An analogy can shed some light on how to address that challenge. Chances are you’ve done Value Stream Mapping at some point, right? Value Stream maps usually focus on Operations processes, mapping the steps taken from order to shipment for example. Value Stream maps are particularly helpful when trying to eliminate a bottleneck within a specific activity, such as the Welding Department. By mapping every step of the process for every person involved to complete it, first we usually discover different people do things differently. Second, ways to eliminate waste surface almost every time. It’s the proverbial “ah-ha” moment, driving what your people do and how they do it to become more consistent, lean and efficient.
Improving your firm’s customer experience works similarly to Value Stream mapping. I’ve found getting a handle on this is best done by mapping the journey your customers pursue when purchasing and using your products and services.
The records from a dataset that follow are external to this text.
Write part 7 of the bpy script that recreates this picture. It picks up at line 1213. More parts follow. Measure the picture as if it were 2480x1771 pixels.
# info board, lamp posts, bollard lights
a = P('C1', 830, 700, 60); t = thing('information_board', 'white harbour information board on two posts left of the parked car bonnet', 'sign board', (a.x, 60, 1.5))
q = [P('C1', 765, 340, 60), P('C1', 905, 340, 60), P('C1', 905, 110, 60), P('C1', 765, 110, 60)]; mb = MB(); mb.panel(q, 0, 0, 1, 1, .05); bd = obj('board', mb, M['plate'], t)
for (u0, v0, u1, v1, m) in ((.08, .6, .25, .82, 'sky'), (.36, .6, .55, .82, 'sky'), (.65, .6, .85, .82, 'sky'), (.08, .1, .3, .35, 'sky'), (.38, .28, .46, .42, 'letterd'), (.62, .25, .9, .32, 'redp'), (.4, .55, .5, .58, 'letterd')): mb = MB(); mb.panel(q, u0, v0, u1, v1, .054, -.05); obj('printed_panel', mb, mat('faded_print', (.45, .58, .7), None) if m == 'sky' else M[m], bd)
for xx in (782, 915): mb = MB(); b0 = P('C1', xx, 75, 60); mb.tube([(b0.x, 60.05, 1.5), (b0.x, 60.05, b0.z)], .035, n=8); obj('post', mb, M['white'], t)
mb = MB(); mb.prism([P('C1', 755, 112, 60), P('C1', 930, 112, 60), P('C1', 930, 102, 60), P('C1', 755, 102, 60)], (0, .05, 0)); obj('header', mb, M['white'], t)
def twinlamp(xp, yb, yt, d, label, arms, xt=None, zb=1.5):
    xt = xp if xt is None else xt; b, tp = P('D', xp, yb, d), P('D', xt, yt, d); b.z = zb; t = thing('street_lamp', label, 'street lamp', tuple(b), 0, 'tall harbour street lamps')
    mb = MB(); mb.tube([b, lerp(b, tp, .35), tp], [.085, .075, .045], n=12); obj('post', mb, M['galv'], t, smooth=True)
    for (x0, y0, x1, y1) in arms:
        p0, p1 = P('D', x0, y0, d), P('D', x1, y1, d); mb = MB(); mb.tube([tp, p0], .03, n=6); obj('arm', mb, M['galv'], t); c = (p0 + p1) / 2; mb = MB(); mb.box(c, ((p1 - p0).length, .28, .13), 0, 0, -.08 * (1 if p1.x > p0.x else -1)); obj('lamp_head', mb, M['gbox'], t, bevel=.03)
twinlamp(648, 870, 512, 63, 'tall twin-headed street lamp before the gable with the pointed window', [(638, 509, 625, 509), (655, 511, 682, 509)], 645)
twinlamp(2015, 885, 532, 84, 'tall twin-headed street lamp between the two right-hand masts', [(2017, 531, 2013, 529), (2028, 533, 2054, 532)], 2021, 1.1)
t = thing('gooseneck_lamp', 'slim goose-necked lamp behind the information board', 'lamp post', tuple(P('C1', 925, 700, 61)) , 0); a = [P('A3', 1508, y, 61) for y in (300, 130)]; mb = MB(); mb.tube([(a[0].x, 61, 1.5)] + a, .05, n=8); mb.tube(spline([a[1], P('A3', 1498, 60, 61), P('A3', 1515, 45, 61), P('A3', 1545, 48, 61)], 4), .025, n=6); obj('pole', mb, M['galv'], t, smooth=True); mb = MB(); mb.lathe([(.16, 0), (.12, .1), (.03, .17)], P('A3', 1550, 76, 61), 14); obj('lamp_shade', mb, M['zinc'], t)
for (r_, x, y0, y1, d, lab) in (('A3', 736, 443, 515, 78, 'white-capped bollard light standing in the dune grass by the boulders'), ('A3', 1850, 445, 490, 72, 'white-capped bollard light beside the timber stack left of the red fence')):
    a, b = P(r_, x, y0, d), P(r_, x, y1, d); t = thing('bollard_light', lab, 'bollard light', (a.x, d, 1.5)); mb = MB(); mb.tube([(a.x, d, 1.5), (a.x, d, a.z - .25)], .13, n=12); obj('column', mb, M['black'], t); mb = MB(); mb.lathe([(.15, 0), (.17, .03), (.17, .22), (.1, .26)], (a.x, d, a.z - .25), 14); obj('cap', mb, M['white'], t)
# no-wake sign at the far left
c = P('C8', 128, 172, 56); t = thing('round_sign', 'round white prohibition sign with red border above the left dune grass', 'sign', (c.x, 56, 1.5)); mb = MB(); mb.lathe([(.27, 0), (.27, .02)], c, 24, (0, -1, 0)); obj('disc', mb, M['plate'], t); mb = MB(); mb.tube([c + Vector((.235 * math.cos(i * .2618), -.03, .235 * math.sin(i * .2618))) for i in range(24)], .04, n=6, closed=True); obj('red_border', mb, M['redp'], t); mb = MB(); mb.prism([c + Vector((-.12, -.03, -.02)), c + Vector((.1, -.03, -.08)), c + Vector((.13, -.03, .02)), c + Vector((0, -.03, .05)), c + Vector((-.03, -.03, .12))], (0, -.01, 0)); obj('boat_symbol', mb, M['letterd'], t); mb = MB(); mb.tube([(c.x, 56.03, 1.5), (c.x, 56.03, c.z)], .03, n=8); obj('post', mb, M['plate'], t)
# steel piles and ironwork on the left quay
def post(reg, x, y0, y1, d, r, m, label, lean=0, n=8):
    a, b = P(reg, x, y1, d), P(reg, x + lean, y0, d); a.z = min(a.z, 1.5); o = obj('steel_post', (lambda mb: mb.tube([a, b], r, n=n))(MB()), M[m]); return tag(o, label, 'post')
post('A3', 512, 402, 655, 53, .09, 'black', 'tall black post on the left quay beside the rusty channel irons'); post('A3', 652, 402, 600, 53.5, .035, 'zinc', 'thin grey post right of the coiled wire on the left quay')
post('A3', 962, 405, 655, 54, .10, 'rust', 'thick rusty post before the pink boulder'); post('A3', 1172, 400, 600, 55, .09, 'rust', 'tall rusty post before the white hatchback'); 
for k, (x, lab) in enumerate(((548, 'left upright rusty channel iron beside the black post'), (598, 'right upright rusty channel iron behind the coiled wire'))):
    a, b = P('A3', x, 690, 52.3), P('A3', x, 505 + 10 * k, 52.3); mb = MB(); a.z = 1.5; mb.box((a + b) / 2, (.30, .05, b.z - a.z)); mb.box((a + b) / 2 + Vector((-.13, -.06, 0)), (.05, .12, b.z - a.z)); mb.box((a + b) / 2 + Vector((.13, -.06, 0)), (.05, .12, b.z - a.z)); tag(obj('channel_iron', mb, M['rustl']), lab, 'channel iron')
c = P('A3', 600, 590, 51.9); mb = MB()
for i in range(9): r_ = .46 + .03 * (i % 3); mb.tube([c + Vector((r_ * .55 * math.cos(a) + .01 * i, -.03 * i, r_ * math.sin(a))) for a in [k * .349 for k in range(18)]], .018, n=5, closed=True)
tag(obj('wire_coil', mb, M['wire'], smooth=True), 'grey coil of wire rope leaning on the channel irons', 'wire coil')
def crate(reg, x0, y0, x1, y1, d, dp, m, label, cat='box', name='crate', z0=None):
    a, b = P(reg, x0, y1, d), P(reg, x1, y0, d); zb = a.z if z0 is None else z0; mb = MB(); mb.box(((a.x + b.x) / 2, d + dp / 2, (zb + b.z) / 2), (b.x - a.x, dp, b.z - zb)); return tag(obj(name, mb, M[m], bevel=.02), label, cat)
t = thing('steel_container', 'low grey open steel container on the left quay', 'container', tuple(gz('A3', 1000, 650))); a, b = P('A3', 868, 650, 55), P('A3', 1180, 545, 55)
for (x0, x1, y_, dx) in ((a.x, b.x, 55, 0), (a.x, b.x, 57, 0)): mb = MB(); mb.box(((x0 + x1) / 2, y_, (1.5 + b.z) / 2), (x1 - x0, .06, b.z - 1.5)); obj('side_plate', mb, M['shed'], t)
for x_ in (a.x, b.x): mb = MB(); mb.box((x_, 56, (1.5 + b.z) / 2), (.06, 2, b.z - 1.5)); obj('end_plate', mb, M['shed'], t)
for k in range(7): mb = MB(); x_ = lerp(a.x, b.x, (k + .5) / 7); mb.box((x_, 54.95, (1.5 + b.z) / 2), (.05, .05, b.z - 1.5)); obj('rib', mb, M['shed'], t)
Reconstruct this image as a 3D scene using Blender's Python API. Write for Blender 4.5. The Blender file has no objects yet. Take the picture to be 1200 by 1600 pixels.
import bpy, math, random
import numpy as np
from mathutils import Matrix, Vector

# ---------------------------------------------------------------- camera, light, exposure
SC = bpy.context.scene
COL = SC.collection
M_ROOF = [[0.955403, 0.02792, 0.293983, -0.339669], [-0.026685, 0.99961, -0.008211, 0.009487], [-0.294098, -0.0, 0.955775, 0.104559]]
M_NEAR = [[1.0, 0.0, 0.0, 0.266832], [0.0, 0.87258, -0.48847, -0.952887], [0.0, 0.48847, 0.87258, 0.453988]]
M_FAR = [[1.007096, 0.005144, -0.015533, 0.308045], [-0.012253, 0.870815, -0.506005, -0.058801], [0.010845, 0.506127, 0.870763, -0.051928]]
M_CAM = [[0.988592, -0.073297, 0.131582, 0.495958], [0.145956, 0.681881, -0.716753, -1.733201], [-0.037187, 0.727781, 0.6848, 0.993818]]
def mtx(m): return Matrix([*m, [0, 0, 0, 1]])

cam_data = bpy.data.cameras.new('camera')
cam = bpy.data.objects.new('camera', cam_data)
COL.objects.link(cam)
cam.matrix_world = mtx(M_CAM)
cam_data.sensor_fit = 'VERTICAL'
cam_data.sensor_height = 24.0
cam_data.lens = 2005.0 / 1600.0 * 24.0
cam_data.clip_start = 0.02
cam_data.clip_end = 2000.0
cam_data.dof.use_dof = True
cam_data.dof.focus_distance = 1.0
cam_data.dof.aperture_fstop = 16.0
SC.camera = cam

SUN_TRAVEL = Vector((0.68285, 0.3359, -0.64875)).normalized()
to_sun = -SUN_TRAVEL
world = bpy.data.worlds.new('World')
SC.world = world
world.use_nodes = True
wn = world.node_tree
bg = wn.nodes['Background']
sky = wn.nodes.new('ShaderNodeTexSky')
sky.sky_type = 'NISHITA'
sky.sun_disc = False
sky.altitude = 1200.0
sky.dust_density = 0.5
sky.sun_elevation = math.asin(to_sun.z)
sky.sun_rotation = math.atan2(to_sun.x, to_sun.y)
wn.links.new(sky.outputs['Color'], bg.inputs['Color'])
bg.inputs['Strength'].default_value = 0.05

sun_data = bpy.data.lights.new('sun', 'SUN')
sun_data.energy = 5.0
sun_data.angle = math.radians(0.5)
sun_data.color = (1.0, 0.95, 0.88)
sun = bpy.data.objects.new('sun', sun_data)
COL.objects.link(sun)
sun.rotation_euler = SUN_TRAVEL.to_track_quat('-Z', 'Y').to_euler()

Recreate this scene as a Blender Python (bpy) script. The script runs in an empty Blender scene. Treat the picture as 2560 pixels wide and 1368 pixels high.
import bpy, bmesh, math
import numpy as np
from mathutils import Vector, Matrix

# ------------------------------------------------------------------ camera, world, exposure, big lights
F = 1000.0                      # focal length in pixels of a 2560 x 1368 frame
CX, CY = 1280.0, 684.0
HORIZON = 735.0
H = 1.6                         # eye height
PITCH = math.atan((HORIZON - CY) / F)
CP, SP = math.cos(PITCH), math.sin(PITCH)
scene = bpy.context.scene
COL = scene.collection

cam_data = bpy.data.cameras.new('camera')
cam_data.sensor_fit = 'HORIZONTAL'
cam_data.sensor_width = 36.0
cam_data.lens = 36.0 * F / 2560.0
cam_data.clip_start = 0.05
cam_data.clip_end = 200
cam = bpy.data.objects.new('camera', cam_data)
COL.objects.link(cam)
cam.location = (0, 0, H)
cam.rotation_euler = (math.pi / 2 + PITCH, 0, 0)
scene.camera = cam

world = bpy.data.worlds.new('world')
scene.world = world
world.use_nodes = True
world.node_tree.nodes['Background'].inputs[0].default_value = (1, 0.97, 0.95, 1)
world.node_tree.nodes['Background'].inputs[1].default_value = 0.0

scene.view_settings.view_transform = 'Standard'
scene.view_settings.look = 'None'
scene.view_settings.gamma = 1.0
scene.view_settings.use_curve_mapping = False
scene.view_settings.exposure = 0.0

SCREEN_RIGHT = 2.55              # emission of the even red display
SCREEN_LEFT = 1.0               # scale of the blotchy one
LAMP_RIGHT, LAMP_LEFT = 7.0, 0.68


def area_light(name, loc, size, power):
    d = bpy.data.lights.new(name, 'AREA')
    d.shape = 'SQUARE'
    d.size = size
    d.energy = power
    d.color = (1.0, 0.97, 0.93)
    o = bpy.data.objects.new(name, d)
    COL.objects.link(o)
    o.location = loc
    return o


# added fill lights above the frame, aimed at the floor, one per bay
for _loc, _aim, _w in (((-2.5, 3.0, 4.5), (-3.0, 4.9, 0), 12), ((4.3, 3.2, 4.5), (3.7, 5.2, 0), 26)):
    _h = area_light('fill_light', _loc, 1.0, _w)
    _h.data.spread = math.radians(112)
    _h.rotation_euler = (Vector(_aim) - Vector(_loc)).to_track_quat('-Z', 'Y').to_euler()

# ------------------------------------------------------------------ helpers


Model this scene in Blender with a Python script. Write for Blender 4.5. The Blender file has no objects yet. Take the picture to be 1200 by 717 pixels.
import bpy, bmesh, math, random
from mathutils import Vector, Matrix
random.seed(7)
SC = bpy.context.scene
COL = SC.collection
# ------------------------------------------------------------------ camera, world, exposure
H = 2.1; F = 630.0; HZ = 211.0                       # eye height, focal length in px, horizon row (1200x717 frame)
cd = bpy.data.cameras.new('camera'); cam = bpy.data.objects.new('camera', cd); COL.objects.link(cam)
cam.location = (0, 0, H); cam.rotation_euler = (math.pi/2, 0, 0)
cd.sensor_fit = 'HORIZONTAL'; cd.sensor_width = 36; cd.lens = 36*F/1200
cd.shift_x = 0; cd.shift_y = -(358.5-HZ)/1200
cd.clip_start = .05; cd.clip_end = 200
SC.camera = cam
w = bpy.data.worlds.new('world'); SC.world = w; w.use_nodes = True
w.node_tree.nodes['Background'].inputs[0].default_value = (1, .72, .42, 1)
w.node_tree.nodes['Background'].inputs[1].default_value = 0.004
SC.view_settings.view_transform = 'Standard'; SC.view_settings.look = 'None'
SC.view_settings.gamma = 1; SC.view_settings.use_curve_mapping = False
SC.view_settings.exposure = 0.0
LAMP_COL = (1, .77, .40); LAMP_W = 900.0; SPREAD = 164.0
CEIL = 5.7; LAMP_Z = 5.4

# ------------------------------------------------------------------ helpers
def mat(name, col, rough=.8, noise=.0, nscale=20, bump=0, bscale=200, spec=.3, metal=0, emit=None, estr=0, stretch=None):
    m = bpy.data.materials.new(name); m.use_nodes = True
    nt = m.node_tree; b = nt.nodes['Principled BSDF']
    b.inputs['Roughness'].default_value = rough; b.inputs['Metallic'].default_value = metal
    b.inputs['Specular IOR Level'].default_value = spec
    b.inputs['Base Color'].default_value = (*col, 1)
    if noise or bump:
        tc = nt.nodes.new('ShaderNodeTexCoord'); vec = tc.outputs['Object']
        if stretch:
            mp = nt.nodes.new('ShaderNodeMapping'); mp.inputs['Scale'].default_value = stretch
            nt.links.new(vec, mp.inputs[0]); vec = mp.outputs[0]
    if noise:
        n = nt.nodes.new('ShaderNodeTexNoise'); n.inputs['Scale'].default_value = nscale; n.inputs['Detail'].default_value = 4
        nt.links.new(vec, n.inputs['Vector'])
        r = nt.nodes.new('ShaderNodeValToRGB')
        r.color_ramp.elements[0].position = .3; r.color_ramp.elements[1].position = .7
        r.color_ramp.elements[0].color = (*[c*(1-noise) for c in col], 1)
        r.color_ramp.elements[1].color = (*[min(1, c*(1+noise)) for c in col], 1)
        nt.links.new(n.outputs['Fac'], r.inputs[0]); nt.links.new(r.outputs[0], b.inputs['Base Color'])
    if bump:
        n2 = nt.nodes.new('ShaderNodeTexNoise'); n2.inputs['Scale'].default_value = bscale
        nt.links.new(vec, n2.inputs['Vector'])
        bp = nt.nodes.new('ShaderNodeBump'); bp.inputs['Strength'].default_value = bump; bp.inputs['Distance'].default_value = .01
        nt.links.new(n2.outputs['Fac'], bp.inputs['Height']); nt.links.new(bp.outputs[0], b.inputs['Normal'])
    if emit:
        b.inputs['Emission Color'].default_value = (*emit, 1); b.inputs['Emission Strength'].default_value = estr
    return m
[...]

Just like mapping your work processes surfaces the inconsistent and wasted steps and activities, mapping the journey your customers take will create the same “ah-ha” moments.
Customer Journey Mapping
A customer journey map identifies the steps your customers go through to do business with your company. It differs from a Value Stream map because instead of looking at activities that take place inside your company, the focus is to map the activities the customer takes. It means wearing your customer’s hat – not easy.
The best way to begin a journey map is at the high level, drawing a parallel between your business processes and those the customer takes at the same time. For example, when your sales team prospects for new customers, the receptive customer is prospecting for a new supplier. When you are onboarding a new customer, your customer is onboarding a new supplier. And so on.
At the high level, the customer journey has 5 key steps, which parallel 5 core business processes inside your company as shown at right.
There’s lots going on below the surface at each of those steps for both your company and the customer. It’s up to your company to understand the customer’s goals, needs, expectations and actions taken at every step of their journey. The more your firm helps meet your customer’s needs at each step, the more comfortable they will be moving ahead to the next step with your firm. This will help you win more business and build loyalty with your current customers.
Before we dig any deeper, take a minute to put this in perspective. Think about how hard it is for your firm to change suppliers for a critical commodity or component. Things must get really bad to undertake it, because changing suppliers takes a lot of time and effort, and it’s as risky as buying a new house. You know the problems with your current supplier just like you know the problems with your current house. But you don’t know the problems you’re inheriting with a new house or a new supplier.
Which means your customers hate the first two steps in their journey – searching for a new supplier, evaluating and comparing potential alternatives, and onboarding the new supplier. They don’t like the third step much, either – committing and purchasing from that new supplier. There’s paperwork, confidential information exchange, and many unknowns between your firm and the supplier to work out during your first job together. It’s filled with surprises, delays, hassles and risk.